South Korean Court Orders Japan to Pay Compensation for Wartime Sexual Slavery
A South Korean court on Friday ordered the Japanese government to pay $91,800 each to 12 Korean women forced into sexual slavery for Japan’s troops during World War II. The ruling, the first of its kind in South Korea, is likely to aggravate the already chilly relations between Washington’s two key allies in Asia.
“The court recognizes that the accused committed illegal acts and that the plaintiffs suffered extreme psychological and physical pain hard to imagine,” Judge Kim Jeong-gon said in his decision.
The ruling is largely symbolic; the Japanese government said on Friday that the Korean court had no jurisdiction over Japan and that it would “never accept” the order. But the decision could further complicate Washington’s efforts to bring South Korea and Japan closer together to counter North Korea’s nuclear threat and China’s growing military influence in the region.
Though South Korea and Japan face similar threats from North Korea, there is a deep-seated mistrust between the two countries rooted in Japan’s colonial rule of Korea, from 1910 to 1945. The issue of the Japanese Army’s coercing Korean and other women into sexual slavery is the most emotional historical dispute keeping Seoul and Tokyo apart.

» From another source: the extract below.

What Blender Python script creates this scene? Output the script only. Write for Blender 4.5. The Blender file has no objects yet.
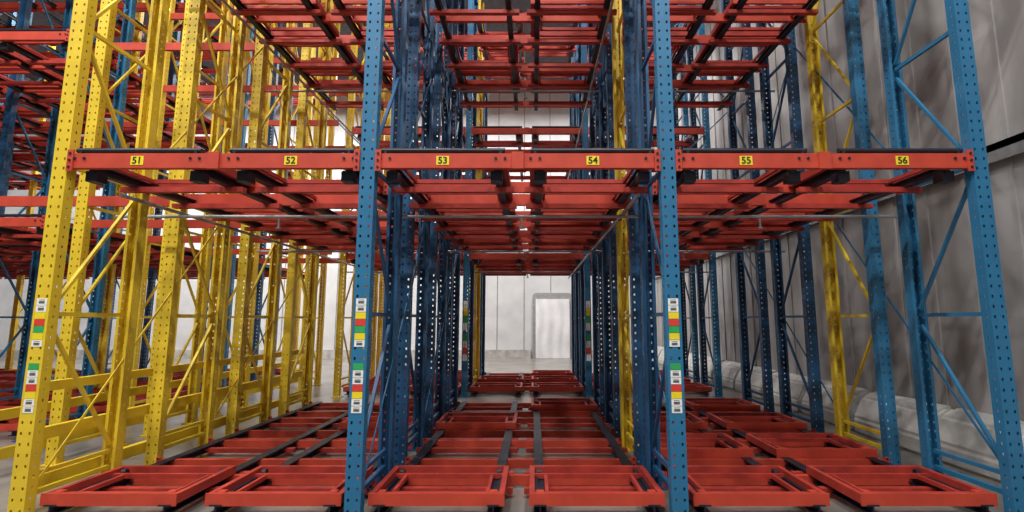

“This is a landmark ruling,” said an advocacy group in Seoul that speaks for the women who filed the lawsuits, the Korean Council for Justice and Remembrance for the Issues of Military Sexual Slavery by Japan.
A decision on another case, in which 11 women who had been forced into sexual slavery, known euphemistically as “comfort women,” are seeking similar compensation from Tokyo, is scheduled for Wednesday.